▶ [Data extract]
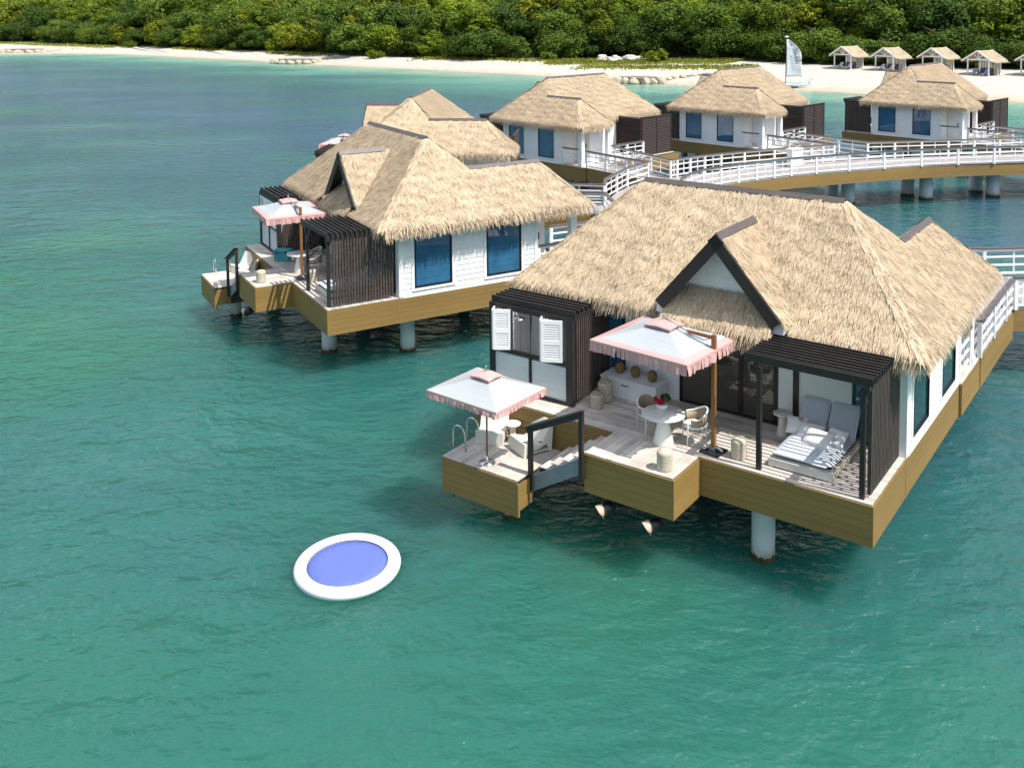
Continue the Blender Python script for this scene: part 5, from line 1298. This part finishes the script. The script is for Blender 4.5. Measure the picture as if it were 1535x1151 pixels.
# script wordmark drawn as pen strokes running down the sail
def script(parent):
    S = 1.0; q = MB()
    glyph = [  # strokes in a running hand, x advances with the word
        [(.42, .98), (.30, 1.10), (.12, 1.02), (.08, .82), (.24, .62), (.38, .42), (.30, .14), (.08, .04), (-.06, .16)],
        [(.80, .40), (.62, .46), (.50, .26), (.56, .06), (.72, .10), (.82, .42), (.80, .10), (.92, .04)],
        [(.98, .42), (1.00, .06)], [(1.00, .22), (1.12, .44), (1.24, .40), (1.24, .08), (1.36, .06)],
        [(1.72, .36), (1.56, .46), (1.44, .24), (1.52, .04), (1.68, .12), (1.80, 1.06), (1.74, .12), (1.86, .04)],
        [(2.22, .40), (2.04, .46), (1.92, .26), (1.98, .06), (2.14, .10), (2.24, .42), (2.22, .10), (2.34, .06)],
        [(2.36, .10), (2.50, .70), (2.48, 1.04), (2.42, .90), (2.42, .16), (2.54, .05)],
        [(2.60, .12), (2.78, .46), (2.86, .16), (2.76, .02), (2.62, .06)]]
    for st in glyph:
        P = smooth(st, 2); pts = [(.07 + .0, 0, 0)] and [(x_ * .95, 0, y_ * 1.15) for x_, y_ in P]
        for a_, b2 in zip(pts[:-1], pts[1:]):
            d = Vector(b2) - Vector(a_)
            if d.length > 1e-4: q.bar(Vector(a_) - d * .1, Vector(b2) + d * .1, .012, .068, Vector((-d.z, 0, d.x)))
    return q
m0 = script(sail)
def place_script(front):
    o = m0.build('lettering', M['ink'], sail); k = .82
    o.matrix_local = Matrix.Translation((-.30, -.115 if front else .16, 5.45)) @ Matrix.Rotation(R_(77), 4, 'Y') @ Matrix.Scale(k, 4); return o
place_script(True)
q = MB(); q.bar((-.62, -.075, 5.92), (-.35, -.085, 6.12), .012, .07, (-1, 0, 1)); q.bar((-.52, -.08, 6.12), (-.42, -.08, 5.82), .012, .06, (1, 0, .3)); q.bar((-.40, -.09, 6.05), (-.25, -.09, 5.90), .012, .05, (1, 0, 1)); q.build('emblem', M['ink'], sail)
q = MB(); q.bar((-.55, -.075, 4.30), (-.45, -.08, 4.40), .012, .06, (-1, 0, 1)); q.build('emblem', M['ink'], sail)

▶ [Set task]
Repeat the listing in full and exactly. Do not include any images.

▶ [Result below]
Continue the Blender Python script for this scene: part 5, from line 1298. This part finishes the script. The script is for Blender 4.5. Measure the picture as if it were 1535x1151 pixels.
# script wordmark drawn as pen strokes running down the sail
def script(parent):
    S = 1.0; q = MB()
    glyph = [  # strokes in a running hand, x advances with the word
        [(.42, .98), (.30, 1.10), (.12, 1.02), (.08, .82), (.24, .62), (.38, .42), (.30, .14), (.08, .04), (-.06, .16)],
        [(.80, .40), (.62, .46), (.50, .26), (.56, .06), (.72, .10), (.82, .42), (.80, .10), (.92, .04)],
        [(.98, .42), (1.00, .06)], [(1.00, .22), (1.12, .44), (1.24, .40), (1.24, .08), (1.36, .06)],
        [(1.72, .36), (1.56, .46), (1.44, .24), (1.52, .04), (1.68, .12), (1.80, 1.06), (1.74, .12), (1.86, .04)],
        [(2.22, .40), (2.04, .46), (1.92, .26), (1.98, .06), (2.14, .10), (2.24, .42), (2.22, .10), (2.34, .06)],
        [(2.36, .10), (2.50, .70), (2.48, 1.04), (2.42, .90), (2.42, .16), (2.54, .05)],
        [(2.60, .12), (2.78, .46), (2.86, .16), (2.76, .02), (2.62, .06)]]
    for st in glyph:
        P = smooth(st, 2); pts = [(.07 + .0, 0, 0)] and [(x_ * .95, 0, y_ * 1.15) for x_, y_ in P]
        for a_, b2 in zip(pts[:-1], pts[1:]):
            d = Vector(b2) - Vector(a_)
            if d.length > 1e-4: q.bar(Vector(a_) - d * .1, Vector(b2) + d * .1, .012, .068, Vector((-d.z, 0, d.x)))
    return q
m0 = script(sail)
def place_script(front):
    o = m0.build('lettering', M['ink'], sail); k = .82
    o.matrix_local = Matrix.Translation((-.30, -.115 if front else .16, 5.45)) @ Matrix.Rotation(R_(77), 4, 'Y') @ Matrix.Scale(k, 4); return o
place_script(True)
q = MB(); q.bar((-.62, -.075, 5.92), (-.35, -.085, 6.12), .012, .07, (-1, 0, 1)); q.bar((-.52, -.08, 6.12), (-.42, -.08, 5.82), .012, .06, (1, 0, .3)); q.bar((-.40, -.09, 6.05), (-.25, -.09, 5.90), .012, .05, (1, 0, 1)); q.build('emblem', M['ink'], sail)
q = MB(); q.bar((-.55, -.075, 4.30), (-.45, -.08, 4.40), .012, .06, (-1, 0, 1)); q.build('emblem', M['ink'], sail)